» Recorded data:
───
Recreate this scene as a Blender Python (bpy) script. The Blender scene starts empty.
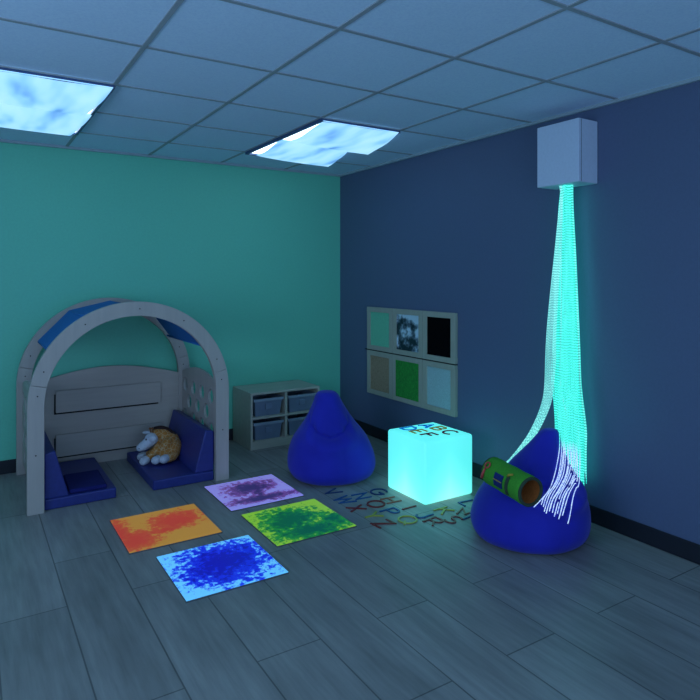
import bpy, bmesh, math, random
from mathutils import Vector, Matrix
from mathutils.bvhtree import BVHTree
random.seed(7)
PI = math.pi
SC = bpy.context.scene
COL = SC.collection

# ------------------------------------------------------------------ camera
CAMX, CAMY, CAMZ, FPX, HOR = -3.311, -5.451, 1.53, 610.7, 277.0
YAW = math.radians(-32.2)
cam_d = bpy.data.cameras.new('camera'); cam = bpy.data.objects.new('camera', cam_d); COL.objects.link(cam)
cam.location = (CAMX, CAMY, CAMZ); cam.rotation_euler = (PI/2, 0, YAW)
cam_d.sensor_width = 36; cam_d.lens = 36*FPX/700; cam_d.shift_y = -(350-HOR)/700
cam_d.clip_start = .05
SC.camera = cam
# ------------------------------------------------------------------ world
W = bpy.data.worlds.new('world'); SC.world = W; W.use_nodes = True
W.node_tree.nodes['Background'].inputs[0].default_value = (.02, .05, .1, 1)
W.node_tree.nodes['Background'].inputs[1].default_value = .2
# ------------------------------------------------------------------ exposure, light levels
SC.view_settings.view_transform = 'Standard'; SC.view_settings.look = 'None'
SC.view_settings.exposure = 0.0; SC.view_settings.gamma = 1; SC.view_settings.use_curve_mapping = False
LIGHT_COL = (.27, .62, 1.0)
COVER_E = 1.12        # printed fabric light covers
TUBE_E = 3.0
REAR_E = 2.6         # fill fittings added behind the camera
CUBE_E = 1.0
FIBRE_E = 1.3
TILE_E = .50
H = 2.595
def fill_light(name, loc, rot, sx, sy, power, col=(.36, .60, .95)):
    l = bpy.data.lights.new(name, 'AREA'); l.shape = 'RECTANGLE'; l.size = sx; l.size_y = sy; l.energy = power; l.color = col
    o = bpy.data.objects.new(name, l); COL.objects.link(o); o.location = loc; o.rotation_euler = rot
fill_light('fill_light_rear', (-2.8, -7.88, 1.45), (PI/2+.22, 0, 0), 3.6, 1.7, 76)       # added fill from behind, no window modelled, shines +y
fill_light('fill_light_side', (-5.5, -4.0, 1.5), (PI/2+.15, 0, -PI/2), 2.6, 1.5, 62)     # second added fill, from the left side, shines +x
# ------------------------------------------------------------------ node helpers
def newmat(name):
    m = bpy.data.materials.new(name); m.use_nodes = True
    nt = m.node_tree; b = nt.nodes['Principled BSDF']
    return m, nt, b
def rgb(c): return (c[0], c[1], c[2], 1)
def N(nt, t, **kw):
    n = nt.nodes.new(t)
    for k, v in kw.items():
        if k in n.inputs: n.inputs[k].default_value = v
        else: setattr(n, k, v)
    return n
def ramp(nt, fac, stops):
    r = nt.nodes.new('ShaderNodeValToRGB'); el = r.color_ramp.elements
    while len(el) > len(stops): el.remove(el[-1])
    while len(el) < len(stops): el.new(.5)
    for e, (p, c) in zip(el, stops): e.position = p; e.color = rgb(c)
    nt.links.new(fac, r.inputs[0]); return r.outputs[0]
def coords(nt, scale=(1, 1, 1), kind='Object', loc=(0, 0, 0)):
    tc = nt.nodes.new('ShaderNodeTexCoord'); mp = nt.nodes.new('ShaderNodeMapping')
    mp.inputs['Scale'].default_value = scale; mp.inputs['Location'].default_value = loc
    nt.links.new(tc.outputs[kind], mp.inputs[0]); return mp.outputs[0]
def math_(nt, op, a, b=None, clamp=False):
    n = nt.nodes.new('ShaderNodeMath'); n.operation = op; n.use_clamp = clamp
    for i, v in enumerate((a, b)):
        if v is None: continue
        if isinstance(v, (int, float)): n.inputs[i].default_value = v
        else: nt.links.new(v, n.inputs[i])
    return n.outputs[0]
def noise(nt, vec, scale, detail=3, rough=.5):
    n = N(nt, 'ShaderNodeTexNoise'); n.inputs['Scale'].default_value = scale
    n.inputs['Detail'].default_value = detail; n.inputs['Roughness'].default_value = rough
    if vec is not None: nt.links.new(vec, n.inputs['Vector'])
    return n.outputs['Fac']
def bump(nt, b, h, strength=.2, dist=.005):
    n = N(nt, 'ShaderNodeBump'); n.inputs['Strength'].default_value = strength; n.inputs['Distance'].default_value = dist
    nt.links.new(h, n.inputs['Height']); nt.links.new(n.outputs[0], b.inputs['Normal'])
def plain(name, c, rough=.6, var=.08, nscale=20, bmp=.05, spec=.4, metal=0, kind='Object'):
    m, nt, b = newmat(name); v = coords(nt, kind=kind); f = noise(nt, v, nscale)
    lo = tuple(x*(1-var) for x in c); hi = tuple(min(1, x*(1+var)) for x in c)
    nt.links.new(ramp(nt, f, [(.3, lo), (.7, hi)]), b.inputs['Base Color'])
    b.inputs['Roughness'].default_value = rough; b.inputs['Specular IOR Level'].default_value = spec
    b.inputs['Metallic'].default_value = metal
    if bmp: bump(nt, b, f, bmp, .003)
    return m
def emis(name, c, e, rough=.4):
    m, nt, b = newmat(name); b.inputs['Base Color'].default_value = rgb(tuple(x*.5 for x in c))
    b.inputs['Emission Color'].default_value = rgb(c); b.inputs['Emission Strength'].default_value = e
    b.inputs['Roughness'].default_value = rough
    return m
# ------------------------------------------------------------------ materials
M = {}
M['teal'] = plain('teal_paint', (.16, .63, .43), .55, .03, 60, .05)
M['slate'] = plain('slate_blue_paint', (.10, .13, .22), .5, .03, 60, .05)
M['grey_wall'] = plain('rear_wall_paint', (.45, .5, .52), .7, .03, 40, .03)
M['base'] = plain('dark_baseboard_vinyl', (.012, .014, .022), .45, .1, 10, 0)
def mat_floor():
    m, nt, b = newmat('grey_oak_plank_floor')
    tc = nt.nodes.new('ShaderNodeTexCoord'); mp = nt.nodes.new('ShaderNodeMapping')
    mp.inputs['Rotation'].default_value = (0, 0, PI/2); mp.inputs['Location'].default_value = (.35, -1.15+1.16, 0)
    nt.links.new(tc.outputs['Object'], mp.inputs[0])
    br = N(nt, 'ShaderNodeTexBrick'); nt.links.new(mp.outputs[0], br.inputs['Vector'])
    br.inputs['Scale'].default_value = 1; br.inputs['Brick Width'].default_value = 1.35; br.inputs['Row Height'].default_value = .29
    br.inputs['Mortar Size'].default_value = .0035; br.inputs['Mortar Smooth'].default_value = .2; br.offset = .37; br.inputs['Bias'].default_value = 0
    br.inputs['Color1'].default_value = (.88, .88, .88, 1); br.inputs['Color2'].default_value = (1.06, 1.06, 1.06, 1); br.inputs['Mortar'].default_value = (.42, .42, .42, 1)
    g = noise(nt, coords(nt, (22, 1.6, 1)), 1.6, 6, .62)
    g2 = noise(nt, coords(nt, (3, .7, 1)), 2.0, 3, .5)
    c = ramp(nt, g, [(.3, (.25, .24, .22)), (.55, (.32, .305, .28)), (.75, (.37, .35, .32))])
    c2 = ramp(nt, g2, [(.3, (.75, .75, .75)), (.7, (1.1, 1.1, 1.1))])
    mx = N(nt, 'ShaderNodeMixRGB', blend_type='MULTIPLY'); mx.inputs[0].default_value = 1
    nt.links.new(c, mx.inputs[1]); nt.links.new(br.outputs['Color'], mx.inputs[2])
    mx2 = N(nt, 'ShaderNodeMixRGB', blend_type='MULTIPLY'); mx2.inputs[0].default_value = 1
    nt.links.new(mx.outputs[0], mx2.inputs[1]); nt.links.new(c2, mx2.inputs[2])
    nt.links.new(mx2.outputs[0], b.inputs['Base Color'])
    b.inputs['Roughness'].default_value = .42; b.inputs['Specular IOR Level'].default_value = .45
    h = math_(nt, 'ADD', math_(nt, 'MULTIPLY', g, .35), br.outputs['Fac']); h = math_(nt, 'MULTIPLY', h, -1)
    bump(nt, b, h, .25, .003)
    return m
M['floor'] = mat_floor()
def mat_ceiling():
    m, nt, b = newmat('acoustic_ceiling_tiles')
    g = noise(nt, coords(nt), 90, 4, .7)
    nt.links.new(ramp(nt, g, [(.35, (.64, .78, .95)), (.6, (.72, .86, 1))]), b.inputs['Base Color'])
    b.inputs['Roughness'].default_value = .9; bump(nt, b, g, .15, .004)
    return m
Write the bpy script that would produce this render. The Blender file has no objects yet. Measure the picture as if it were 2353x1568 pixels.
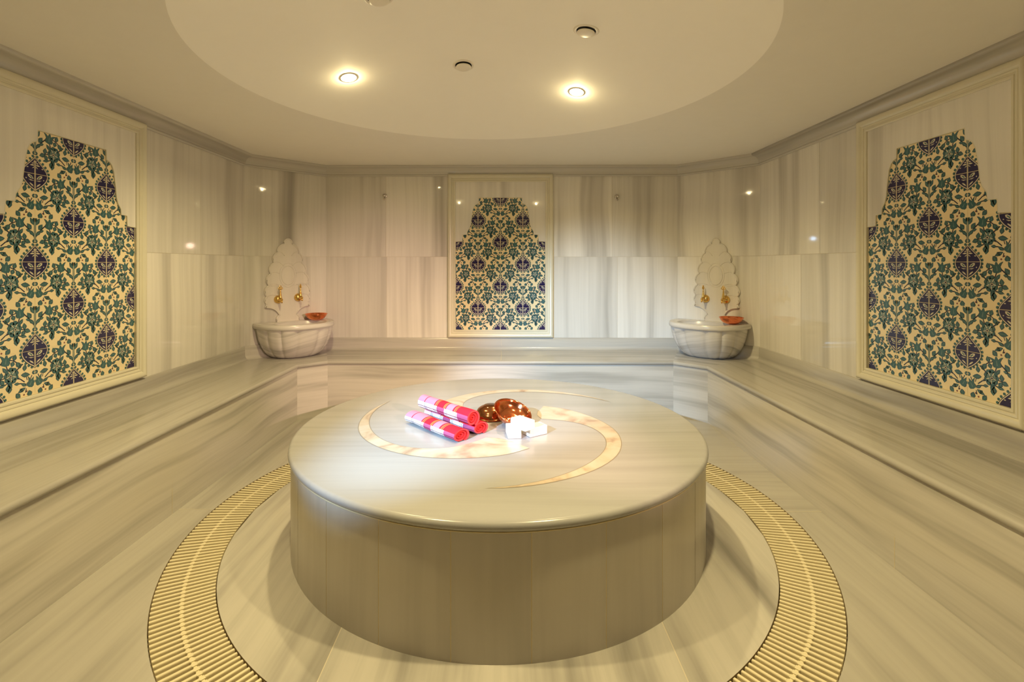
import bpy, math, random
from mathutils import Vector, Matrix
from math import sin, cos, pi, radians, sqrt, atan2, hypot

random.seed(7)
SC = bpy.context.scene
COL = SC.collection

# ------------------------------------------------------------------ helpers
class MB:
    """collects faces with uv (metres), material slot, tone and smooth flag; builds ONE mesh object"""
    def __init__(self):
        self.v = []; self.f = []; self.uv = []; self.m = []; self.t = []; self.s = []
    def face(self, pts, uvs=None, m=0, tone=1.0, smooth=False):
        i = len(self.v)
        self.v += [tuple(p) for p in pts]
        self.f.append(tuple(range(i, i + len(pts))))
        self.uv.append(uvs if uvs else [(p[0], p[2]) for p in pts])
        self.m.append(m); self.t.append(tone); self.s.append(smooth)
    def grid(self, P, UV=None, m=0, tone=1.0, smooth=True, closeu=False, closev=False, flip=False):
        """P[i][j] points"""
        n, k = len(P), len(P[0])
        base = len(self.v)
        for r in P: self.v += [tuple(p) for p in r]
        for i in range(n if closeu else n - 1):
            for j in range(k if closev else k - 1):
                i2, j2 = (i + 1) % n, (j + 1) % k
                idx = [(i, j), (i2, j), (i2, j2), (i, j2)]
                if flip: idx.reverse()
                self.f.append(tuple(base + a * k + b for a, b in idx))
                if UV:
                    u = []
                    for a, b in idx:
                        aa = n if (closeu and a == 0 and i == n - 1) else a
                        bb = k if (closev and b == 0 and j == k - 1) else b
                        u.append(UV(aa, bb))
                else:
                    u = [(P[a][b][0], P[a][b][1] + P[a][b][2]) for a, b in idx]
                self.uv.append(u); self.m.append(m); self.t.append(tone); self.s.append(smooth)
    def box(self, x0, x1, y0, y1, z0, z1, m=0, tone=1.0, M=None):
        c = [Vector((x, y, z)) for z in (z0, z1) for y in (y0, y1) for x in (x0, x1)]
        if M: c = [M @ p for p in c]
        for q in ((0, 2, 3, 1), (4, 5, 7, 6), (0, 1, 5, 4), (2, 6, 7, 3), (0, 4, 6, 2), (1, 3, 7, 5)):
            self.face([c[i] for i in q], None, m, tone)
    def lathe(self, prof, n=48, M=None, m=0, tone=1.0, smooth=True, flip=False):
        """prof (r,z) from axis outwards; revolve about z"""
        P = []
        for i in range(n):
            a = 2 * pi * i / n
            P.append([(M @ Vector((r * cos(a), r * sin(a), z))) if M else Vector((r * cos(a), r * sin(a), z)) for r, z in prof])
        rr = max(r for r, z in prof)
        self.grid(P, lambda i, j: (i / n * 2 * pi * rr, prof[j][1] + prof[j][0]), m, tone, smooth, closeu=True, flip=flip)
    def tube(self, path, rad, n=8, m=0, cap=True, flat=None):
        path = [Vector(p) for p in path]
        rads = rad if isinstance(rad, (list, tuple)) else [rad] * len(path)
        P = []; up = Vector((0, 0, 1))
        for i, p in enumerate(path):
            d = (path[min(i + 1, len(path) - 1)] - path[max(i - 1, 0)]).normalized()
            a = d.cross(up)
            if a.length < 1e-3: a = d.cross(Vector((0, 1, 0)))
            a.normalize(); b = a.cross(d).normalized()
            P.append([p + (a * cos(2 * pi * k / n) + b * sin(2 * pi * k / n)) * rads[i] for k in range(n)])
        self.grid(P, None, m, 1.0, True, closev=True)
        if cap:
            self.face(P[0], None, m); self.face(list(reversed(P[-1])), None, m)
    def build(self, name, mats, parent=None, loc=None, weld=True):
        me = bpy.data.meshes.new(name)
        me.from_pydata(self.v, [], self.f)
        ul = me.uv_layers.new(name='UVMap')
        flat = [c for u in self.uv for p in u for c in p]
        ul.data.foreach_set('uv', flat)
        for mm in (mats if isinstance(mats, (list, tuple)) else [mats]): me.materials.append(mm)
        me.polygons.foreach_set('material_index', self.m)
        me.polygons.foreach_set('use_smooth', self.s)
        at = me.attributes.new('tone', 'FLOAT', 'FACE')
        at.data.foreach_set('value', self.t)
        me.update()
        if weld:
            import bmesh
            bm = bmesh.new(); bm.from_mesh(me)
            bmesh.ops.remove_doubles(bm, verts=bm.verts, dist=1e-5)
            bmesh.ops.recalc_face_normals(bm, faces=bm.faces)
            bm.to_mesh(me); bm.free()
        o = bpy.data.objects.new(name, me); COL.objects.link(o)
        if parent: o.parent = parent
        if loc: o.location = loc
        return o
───
» Requirement:
Extract all lines that hold the word "Blender".

» Solution:
Recreate this scene as a Blender Python (bpy) script. The Blender scene starts empty.
Write the bpy script that would produce this render. The Blender file has no objects yet. Measure the picture as if it were 2353x1568 pixels.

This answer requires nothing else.